**EXERCISE BRIEF:**
Copy all the entries word for word, but omit the pictures.

** Start **

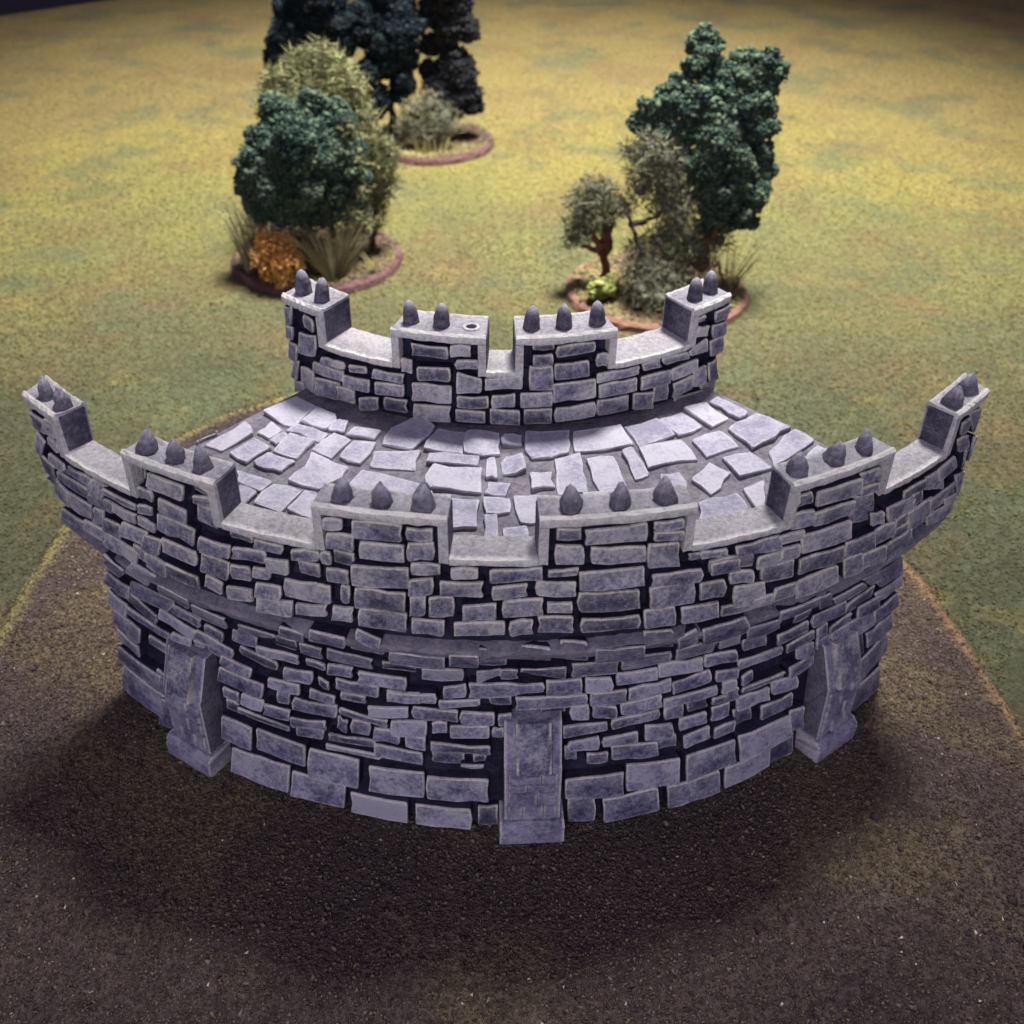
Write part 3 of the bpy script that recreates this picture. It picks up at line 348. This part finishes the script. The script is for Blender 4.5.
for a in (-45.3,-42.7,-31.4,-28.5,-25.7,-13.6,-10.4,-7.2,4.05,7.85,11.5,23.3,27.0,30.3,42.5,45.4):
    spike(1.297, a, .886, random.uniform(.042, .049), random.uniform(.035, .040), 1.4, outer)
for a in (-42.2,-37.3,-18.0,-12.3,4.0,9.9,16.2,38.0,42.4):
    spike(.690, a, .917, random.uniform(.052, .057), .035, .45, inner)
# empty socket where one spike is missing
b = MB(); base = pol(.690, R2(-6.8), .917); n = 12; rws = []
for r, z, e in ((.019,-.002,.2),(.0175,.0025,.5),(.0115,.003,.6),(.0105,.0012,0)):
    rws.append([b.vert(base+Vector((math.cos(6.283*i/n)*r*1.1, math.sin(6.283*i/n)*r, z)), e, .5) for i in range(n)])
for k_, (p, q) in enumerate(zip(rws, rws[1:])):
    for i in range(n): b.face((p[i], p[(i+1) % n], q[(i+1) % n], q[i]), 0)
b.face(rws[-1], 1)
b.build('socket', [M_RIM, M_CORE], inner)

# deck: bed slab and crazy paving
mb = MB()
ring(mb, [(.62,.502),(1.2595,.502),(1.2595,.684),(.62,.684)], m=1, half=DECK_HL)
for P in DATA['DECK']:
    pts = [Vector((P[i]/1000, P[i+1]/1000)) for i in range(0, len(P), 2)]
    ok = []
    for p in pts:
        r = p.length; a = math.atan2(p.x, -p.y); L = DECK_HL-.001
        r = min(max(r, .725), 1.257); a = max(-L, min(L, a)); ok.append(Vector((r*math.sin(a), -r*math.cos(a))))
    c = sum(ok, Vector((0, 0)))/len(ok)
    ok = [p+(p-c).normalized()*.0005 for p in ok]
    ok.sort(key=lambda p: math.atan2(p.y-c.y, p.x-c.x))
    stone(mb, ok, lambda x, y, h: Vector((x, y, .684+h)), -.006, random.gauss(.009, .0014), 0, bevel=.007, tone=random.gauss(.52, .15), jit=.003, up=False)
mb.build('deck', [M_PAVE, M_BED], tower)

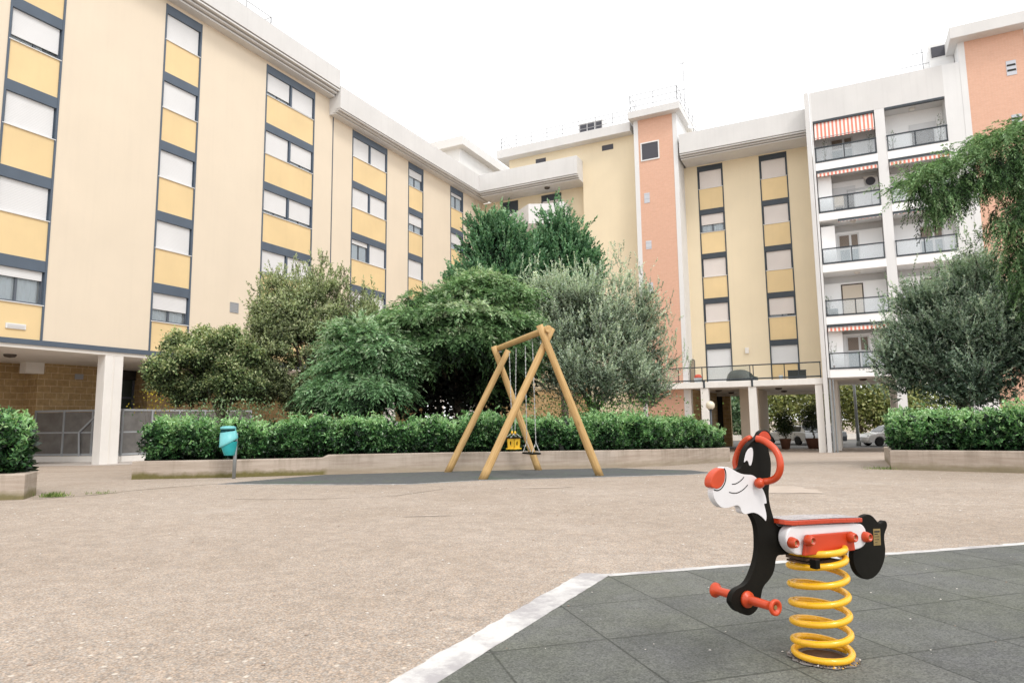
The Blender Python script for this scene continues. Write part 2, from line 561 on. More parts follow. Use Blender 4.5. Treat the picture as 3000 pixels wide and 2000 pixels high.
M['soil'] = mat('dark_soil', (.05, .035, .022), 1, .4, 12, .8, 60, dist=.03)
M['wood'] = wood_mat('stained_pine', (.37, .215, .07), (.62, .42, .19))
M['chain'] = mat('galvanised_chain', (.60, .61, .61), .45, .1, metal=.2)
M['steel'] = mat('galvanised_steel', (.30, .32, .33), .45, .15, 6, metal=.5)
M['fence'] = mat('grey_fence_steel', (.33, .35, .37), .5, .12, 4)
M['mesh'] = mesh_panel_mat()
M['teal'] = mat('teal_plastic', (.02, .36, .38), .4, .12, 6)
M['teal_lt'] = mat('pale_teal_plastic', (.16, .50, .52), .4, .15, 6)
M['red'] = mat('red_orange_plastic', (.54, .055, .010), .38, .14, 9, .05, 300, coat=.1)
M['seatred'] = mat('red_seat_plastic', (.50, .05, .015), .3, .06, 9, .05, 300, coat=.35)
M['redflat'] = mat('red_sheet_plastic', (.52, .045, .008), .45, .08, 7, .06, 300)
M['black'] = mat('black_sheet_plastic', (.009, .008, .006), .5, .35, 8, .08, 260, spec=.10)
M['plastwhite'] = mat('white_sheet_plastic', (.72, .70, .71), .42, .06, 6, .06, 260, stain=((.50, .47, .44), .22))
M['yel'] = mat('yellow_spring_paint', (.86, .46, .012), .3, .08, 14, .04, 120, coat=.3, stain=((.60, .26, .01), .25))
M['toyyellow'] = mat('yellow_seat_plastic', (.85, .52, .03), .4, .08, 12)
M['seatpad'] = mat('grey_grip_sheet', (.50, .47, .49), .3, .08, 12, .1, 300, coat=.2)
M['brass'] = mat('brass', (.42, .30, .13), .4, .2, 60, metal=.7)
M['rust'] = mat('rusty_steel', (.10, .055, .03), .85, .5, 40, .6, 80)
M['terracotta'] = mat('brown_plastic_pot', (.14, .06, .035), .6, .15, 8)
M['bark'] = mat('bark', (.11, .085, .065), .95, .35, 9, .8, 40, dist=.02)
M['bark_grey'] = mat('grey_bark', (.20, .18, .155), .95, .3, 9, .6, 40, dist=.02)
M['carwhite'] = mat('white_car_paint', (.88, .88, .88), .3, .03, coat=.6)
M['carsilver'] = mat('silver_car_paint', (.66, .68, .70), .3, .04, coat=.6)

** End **

**SOLUTION FOR THIS TASK:**
Write part 3 of the bpy script that recreates this picture. It picks up at line 348. This part finishes the script. The script is for Blender 4.5.
for a in (-45.3,-42.7,-31.4,-28.5,-25.7,-13.6,-10.4,-7.2,4.05,7.85,11.5,23.3,27.0,30.3,42.5,45.4):
    spike(1.297, a, .886, random.uniform(.042, .049), random.uniform(.035, .040), 1.4, outer)
for a in (-42.2,-37.3,-18.0,-12.3,4.0,9.9,16.2,38.0,42.4):
    spike(.690, a, .917, random.uniform(.052, .057), .035, .45, inner)
# empty socket where one spike is missing
b = MB(); base = pol(.690, R2(-6.8), .917); n = 12; rws = []
for r, z, e in ((.019,-.002,.2),(.0175,.0025,.5),(.0115,.003,.6),(.0105,.0012,0)):
    rws.append([b.vert(base+Vector((math.cos(6.283*i/n)*r*1.1, math.sin(6.283*i/n)*r, z)), e, .5) for i in range(n)])
for k_, (p, q) in enumerate(zip(rws, rws[1:])):
    for i in range(n): b.face((p[i], p[(i+1) % n], q[(i+1) % n], q[i]), 0)
b.face(rws[-1], 1)
b.build('socket', [M_RIM, M_CORE], inner)

# deck: bed slab and crazy paving
mb = MB()
ring(mb, [(.62,.502),(1.2595,.502),(1.2595,.684),(.62,.684)], m=1, half=DECK_HL)
for P in DATA['DECK']:
    pts = [Vector((P[i]/1000, P[i+1]/1000)) for i in range(0, len(P), 2)]
    ok = []
    for p in pts:
        r = p.length; a = math.atan2(p.x, -p.y); L = DECK_HL-.001
        r = min(max(r, .725), 1.257); a = max(-L, min(L, a)); ok.append(Vector((r*math.sin(a), -r*math.cos(a))))
    c = sum(ok, Vector((0, 0)))/len(ok)
    ok = [p+(p-c).normalized()*.0005 for p in ok]
    ok.sort(key=lambda p: math.atan2(p.y-c.y, p.x-c.x))
    stone(mb, ok, lambda x, y, h: Vector((x, y, .684+h)), -.006, random.gauss(.009, .0014), 0, bevel=.007, tone=random.gauss(.52, .15), jit=.003, up=False)
mb.build('deck', [M_PAVE, M_BED], tower)

The Blender Python script for this scene continues. Write part 2, from line 561 on. More parts follow. Use Blender 4.5. Treat the picture as 3000 pixels wide and 2000 pixels high.
M['soil'] = mat('dark_soil', (.05, .035, .022), 1, .4, 12, .8, 60, dist=.03)
M['wood'] = wood_mat('stained_pine', (.37, .215, .07), (.62, .42, .19))
M['chain'] = mat('galvanised_chain', (.60, .61, .61), .45, .1, metal=.2)
M['steel'] = mat('galvanised_steel', (.30, .32, .33), .45, .15, 6, metal=.5)
M['fence'] = mat('grey_fence_steel', (.33, .35, .37), .5, .12, 4)
M['mesh'] = mesh_panel_mat()
M['teal'] = mat('teal_plastic', (.02, .36, .38), .4, .12, 6)
M['teal_lt'] = mat('pale_teal_plastic', (.16, .50, .52), .4, .15, 6)
M['red'] = mat('red_orange_plastic', (.54, .055, .010), .38, .14, 9, .05, 300, coat=.1)
M['seatred'] = mat('red_seat_plastic', (.50, .05, .015), .3, .06, 9, .05, 300, coat=.35)
M['redflat'] = mat('red_sheet_plastic', (.52, .045, .008), .45, .08, 7, .06, 300)
M['black'] = mat('black_sheet_plastic', (.009, .008, .006), .5, .35, 8, .08, 260, spec=.10)
M['plastwhite'] = mat('white_sheet_plastic', (.72, .70, .71), .42, .06, 6, .06, 260, stain=((.50, .47, .44), .22))
M['yel'] = mat('yellow_spring_paint', (.86, .46, .012), .3, .08, 14, .04, 120, coat=.3, stain=((.60, .26, .01), .25))
M['toyyellow'] = mat('yellow_seat_plastic', (.85, .52, .03), .4, .08, 12)
M['seatpad'] = mat('grey_grip_sheet', (.50, .47, .49), .3, .08, 12, .1, 300, coat=.2)
M['brass'] = mat('brass', (.42, .30, .13), .4, .2, 60, metal=.7)
M['rust'] = mat('rusty_steel', (.10, .055, .03), .85, .5, 40, .6, 80)
M['terracotta'] = mat('brown_plastic_pot', (.14, .06, .035), .6, .15, 8)
M['bark'] = mat('bark', (.11, .085, .065), .95, .35, 9, .8, 40, dist=.02)
M['bark_grey'] = mat('grey_bark', (.20, .18, .155), .95, .3, 9, .6, 40, dist=.02)
M['carwhite'] = mat('white_car_paint', (.88, .88, .88), .3, .03, coat=.6)
M['carsilver'] = mat('silver_car_paint', (.66, .68, .70), .3, .04, coat=.6)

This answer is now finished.